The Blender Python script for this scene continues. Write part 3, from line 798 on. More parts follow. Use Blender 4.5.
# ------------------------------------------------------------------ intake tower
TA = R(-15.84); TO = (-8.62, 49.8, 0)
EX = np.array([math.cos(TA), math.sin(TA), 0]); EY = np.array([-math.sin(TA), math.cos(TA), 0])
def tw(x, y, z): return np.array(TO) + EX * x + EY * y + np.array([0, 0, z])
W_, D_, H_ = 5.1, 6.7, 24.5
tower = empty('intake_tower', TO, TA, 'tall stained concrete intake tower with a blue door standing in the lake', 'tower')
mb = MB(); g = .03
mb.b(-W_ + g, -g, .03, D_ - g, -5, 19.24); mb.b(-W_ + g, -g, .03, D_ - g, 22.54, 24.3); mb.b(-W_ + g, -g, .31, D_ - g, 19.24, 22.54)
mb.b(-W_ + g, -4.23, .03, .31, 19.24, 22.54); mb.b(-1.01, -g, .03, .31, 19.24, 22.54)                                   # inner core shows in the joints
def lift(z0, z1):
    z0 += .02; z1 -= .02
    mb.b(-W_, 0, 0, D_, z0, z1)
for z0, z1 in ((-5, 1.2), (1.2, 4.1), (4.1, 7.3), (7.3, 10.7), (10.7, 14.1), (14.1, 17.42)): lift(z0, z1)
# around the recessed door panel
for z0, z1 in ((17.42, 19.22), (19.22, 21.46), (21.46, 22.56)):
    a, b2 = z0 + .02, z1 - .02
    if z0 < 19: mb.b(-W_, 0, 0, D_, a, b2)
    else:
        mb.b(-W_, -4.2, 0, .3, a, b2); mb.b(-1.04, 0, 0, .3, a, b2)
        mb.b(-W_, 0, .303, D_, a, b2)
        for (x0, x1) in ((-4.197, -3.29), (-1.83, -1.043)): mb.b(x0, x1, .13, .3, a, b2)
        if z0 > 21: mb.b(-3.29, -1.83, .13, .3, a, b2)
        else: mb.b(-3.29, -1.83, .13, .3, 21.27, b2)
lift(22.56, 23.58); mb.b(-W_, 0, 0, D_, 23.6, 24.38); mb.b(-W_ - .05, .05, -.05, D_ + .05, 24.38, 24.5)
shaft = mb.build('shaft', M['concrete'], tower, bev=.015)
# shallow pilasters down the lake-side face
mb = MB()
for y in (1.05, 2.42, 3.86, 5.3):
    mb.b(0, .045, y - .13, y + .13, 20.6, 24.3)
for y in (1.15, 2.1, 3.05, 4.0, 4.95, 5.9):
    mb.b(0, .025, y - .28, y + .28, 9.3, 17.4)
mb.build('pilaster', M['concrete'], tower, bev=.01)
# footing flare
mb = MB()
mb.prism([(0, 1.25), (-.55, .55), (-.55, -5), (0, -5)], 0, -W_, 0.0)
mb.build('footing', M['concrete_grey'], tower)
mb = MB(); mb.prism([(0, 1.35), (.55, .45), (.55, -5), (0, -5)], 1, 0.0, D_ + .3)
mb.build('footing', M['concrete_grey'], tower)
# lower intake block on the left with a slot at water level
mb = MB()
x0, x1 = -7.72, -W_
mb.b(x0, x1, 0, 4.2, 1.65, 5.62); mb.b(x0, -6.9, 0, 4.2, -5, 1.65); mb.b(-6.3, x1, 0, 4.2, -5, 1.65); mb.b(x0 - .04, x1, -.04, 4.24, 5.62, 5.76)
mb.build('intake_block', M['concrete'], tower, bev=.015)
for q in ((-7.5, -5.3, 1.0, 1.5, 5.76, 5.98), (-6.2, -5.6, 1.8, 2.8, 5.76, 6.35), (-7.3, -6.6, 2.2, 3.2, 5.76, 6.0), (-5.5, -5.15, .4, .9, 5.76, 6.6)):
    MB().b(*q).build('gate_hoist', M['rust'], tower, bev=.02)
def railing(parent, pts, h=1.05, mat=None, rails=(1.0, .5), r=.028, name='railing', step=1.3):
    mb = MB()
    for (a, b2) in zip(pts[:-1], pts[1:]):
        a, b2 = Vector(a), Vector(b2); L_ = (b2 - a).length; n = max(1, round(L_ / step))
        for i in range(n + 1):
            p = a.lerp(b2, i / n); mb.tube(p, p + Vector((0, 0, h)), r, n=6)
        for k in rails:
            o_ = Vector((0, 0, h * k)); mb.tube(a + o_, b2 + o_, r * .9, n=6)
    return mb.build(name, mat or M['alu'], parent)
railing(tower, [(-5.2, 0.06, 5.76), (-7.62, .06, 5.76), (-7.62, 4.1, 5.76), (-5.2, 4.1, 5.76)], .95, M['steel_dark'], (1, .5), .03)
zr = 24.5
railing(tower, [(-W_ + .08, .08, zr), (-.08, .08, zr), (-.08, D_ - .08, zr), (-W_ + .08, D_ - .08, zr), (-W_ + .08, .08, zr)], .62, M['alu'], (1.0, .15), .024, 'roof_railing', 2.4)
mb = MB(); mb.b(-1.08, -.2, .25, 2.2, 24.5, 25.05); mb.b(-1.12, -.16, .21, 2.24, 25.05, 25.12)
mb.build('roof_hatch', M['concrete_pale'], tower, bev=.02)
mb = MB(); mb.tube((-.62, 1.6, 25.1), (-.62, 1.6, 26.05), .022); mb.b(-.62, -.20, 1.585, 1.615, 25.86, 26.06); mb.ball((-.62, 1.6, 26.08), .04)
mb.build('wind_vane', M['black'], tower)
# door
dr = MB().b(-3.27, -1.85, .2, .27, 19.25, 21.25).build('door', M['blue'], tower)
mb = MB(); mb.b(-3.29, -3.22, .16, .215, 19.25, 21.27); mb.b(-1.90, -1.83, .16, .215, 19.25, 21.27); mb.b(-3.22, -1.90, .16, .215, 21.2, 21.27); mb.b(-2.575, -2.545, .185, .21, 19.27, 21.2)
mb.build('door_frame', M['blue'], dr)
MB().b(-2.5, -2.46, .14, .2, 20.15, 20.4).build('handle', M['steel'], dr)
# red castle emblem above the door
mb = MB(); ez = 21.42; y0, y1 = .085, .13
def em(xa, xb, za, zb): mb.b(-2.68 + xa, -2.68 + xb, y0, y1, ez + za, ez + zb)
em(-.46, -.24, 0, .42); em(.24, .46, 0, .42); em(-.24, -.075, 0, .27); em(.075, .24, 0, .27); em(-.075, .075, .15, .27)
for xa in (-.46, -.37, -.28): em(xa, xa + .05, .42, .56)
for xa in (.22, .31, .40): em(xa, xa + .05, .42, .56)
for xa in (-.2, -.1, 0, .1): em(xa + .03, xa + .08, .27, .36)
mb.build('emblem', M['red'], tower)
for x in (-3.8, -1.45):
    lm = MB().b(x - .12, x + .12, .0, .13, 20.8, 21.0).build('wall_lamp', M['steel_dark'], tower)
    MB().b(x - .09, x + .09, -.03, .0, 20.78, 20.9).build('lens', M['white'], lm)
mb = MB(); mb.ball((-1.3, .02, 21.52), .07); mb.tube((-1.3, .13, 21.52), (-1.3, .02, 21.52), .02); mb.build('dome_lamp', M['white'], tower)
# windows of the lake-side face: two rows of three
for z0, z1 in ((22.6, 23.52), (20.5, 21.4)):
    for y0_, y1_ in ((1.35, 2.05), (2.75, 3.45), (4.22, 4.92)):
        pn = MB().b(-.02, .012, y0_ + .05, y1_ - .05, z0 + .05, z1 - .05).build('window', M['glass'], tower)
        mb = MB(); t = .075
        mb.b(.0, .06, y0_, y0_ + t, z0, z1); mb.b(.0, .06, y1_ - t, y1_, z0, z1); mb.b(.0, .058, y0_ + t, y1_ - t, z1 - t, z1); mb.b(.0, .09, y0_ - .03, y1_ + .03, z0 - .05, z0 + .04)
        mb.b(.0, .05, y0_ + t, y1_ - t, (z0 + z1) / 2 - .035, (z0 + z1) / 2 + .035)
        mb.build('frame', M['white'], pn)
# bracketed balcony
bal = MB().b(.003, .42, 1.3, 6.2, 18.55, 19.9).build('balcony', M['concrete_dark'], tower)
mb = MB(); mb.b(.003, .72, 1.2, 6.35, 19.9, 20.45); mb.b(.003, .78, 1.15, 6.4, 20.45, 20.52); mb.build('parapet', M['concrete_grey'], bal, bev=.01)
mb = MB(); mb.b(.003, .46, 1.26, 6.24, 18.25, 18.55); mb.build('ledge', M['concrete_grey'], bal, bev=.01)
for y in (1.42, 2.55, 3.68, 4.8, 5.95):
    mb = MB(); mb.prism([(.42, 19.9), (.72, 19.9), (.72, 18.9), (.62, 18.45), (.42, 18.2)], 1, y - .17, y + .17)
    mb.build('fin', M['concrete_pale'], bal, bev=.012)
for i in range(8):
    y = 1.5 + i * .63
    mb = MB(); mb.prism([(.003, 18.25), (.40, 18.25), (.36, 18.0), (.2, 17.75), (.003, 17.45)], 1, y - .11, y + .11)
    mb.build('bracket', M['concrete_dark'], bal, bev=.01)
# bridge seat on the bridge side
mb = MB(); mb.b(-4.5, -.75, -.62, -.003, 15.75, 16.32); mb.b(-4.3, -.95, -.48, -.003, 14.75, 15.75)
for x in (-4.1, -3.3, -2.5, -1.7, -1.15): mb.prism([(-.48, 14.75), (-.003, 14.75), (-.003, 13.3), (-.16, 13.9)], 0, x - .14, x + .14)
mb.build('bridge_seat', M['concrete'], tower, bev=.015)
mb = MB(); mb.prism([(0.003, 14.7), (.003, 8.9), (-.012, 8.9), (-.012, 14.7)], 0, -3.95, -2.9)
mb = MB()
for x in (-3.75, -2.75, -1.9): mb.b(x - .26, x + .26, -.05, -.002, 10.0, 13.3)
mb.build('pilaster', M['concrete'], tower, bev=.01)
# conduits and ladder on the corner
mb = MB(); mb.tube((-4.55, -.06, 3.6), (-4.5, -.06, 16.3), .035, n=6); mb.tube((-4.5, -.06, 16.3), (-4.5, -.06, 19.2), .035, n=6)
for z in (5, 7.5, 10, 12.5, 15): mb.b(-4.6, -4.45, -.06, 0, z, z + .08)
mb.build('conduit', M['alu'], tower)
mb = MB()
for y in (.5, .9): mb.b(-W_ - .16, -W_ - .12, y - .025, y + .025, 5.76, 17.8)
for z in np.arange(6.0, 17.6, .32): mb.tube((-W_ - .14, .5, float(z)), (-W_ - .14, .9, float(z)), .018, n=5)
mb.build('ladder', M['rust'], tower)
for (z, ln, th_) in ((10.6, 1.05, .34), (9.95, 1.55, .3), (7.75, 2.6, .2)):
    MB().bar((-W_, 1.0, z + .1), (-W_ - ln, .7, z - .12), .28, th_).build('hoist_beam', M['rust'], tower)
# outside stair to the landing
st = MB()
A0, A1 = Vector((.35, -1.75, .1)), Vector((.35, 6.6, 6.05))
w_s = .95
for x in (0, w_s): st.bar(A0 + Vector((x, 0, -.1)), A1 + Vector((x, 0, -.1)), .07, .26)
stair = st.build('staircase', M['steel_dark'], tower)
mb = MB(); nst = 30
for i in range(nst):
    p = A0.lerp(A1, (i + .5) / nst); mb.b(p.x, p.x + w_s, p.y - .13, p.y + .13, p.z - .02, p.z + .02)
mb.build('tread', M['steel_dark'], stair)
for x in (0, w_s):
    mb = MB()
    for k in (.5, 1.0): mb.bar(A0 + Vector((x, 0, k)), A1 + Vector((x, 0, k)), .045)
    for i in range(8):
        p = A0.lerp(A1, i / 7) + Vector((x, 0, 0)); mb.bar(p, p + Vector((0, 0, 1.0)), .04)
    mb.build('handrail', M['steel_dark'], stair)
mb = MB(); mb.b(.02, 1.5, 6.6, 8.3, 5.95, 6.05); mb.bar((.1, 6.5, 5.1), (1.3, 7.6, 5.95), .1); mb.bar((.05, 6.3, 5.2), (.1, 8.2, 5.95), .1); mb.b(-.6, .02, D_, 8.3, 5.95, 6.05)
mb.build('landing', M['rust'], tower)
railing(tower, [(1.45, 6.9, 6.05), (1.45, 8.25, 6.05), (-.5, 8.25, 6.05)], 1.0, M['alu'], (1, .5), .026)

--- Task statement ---
In the listing above, locate the line with "- .17, y + .17)" and the line with "- .11, y + .11)", then extract exactly those lines and every line between them, and nothing more.

--- Answer for this exercise ---
    mb = MB(); mb.prism([(.42, 19.9), (.72, 19.9), (.72, 18.9), (.62, 18.45), (.42, 18.2)], 1, y - .17, y + .17)
    mb.build('fin', M['concrete_pale'], bal, bev=.012)
for i in range(8):
    y = 1.5 + i * .63
    mb = MB(); mb.prism([(.003, 18.25), (.40, 18.25), (.36, 18.0), (.2, 17.75), (.003, 17.45)], 1, y - .11, y + .11)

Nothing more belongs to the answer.